# Objective:
Repeat exactly the lines from the start of the material below up to and including the "suv.rotation_euler = (0, 0, R(-90 - suv_dir))" line.

──────────────────────────────

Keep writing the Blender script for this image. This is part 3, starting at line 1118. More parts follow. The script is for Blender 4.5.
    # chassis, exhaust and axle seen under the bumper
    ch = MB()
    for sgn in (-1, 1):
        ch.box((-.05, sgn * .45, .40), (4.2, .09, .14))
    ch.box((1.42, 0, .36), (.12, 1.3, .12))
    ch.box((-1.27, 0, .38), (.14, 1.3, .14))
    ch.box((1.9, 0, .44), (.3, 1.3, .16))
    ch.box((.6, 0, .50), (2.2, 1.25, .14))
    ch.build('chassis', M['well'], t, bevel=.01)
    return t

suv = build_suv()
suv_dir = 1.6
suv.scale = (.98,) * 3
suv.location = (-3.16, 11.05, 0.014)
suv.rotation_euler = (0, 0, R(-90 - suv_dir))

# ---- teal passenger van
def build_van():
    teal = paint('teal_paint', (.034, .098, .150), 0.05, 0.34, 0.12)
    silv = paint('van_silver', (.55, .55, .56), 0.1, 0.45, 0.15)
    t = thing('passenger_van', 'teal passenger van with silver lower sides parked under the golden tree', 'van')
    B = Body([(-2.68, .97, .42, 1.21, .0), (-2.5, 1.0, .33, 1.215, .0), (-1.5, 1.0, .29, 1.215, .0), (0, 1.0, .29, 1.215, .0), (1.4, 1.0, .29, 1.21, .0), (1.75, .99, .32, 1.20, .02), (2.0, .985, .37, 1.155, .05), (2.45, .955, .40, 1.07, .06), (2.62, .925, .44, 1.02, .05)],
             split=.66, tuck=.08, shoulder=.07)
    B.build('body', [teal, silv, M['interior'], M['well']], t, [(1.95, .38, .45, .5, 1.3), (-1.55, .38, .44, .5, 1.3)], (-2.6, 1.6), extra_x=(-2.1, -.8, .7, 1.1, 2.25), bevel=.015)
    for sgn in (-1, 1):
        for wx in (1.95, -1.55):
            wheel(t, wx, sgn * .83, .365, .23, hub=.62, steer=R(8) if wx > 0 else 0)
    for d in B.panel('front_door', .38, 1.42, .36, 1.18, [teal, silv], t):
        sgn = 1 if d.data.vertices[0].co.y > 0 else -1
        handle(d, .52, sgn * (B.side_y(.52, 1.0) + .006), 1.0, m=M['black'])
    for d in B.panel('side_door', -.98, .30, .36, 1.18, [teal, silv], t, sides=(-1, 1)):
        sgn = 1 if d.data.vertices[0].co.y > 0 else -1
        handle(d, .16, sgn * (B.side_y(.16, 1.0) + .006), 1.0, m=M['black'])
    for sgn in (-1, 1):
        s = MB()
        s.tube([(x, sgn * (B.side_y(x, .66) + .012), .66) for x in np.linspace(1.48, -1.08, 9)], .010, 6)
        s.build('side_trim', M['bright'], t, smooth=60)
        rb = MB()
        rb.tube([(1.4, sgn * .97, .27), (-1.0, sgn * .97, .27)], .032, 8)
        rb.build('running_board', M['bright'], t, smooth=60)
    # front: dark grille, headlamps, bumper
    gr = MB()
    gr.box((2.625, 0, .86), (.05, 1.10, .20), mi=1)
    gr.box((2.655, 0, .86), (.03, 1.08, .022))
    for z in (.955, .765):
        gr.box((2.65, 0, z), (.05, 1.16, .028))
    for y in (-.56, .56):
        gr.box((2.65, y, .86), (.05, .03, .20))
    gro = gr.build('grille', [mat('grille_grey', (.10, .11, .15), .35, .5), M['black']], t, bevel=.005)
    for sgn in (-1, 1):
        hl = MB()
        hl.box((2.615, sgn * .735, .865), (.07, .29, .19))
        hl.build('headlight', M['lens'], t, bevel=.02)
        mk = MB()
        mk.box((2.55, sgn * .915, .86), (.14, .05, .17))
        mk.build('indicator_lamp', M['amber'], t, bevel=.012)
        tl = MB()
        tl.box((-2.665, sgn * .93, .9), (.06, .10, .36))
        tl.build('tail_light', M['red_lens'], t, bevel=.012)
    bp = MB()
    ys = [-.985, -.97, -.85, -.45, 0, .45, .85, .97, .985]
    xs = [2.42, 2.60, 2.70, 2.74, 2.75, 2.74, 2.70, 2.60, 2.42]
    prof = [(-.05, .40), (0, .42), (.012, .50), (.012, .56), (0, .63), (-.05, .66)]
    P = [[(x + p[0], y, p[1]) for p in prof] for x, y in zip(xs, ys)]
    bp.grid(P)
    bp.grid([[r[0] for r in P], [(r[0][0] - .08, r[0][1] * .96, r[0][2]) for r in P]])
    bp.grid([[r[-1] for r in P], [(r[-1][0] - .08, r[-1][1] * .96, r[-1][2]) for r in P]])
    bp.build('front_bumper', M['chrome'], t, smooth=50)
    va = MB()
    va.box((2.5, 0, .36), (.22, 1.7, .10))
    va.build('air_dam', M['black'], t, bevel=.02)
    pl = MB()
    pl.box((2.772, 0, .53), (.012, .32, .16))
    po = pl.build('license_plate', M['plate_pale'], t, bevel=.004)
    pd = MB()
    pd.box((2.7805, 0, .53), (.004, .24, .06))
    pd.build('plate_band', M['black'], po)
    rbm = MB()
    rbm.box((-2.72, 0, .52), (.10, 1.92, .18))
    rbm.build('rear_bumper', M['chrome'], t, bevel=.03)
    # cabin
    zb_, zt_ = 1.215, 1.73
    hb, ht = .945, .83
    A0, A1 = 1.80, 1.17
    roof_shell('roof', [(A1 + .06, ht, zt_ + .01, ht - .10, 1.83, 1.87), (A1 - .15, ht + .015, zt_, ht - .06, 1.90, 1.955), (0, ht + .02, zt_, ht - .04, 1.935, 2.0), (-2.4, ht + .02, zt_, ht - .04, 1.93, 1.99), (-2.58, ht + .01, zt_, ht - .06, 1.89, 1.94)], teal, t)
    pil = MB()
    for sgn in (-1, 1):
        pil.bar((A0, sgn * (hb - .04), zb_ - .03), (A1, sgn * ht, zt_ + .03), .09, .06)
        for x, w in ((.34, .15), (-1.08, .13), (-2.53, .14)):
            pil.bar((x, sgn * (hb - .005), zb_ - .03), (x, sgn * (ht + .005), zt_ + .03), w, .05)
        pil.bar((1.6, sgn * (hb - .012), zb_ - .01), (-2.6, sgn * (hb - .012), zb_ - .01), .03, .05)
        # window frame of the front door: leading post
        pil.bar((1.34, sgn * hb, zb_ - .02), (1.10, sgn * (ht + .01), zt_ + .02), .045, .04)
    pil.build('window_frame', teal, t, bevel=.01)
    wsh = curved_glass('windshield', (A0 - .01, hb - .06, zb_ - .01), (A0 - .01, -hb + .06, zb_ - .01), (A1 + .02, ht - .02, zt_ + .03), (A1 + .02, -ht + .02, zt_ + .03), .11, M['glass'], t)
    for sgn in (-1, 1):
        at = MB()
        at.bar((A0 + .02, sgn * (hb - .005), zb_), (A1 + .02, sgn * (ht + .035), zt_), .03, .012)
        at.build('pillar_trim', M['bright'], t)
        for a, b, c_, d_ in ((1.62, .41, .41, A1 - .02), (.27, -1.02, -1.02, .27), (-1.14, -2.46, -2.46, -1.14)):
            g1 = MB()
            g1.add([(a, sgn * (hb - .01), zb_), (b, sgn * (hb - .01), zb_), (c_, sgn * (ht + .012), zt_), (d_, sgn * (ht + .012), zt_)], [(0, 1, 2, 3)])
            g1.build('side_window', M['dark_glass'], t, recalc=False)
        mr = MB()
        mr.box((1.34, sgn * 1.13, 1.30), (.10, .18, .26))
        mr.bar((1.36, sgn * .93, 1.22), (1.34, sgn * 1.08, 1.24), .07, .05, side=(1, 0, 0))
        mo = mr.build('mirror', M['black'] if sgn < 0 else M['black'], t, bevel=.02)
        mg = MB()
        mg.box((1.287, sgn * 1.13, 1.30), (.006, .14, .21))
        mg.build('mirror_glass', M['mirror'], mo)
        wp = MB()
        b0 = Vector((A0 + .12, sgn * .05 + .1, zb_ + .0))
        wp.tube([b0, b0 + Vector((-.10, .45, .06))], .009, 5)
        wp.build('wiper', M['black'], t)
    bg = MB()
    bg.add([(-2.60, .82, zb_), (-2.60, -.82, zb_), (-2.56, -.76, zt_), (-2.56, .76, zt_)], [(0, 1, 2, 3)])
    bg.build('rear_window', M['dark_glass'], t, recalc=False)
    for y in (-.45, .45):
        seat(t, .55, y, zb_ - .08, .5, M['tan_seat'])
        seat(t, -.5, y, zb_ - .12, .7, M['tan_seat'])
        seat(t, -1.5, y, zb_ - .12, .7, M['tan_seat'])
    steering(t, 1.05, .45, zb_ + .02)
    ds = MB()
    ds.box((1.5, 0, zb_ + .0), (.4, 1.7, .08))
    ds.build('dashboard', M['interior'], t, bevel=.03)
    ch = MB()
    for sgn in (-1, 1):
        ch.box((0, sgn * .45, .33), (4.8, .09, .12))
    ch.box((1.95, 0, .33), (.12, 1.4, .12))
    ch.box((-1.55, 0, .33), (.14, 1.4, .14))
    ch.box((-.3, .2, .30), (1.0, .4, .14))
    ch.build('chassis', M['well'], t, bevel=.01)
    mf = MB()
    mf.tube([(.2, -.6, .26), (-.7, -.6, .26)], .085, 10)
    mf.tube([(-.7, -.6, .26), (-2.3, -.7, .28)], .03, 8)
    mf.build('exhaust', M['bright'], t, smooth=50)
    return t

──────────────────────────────

# Exercise solution:
Keep writing the Blender script for this image. This is part 3, starting at line 1118. More parts follow. The script is for Blender 4.5.
    # chassis, exhaust and axle seen under the bumper
    ch = MB()
    for sgn in (-1, 1):
        ch.box((-.05, sgn * .45, .40), (4.2, .09, .14))
    ch.box((1.42, 0, .36), (.12, 1.3, .12))
    ch.box((-1.27, 0, .38), (.14, 1.3, .14))
    ch.box((1.9, 0, .44), (.3, 1.3, .16))
    ch.box((.6, 0, .50), (2.2, 1.25, .14))
    ch.build('chassis', M['well'], t, bevel=.01)
    return t

suv = build_suv()
suv_dir = 1.6
suv.scale = (.98,) * 3
suv.location = (-3.16, 11.05, 0.014)
suv.rotation_euler = (0, 0, R(-90 - suv_dir))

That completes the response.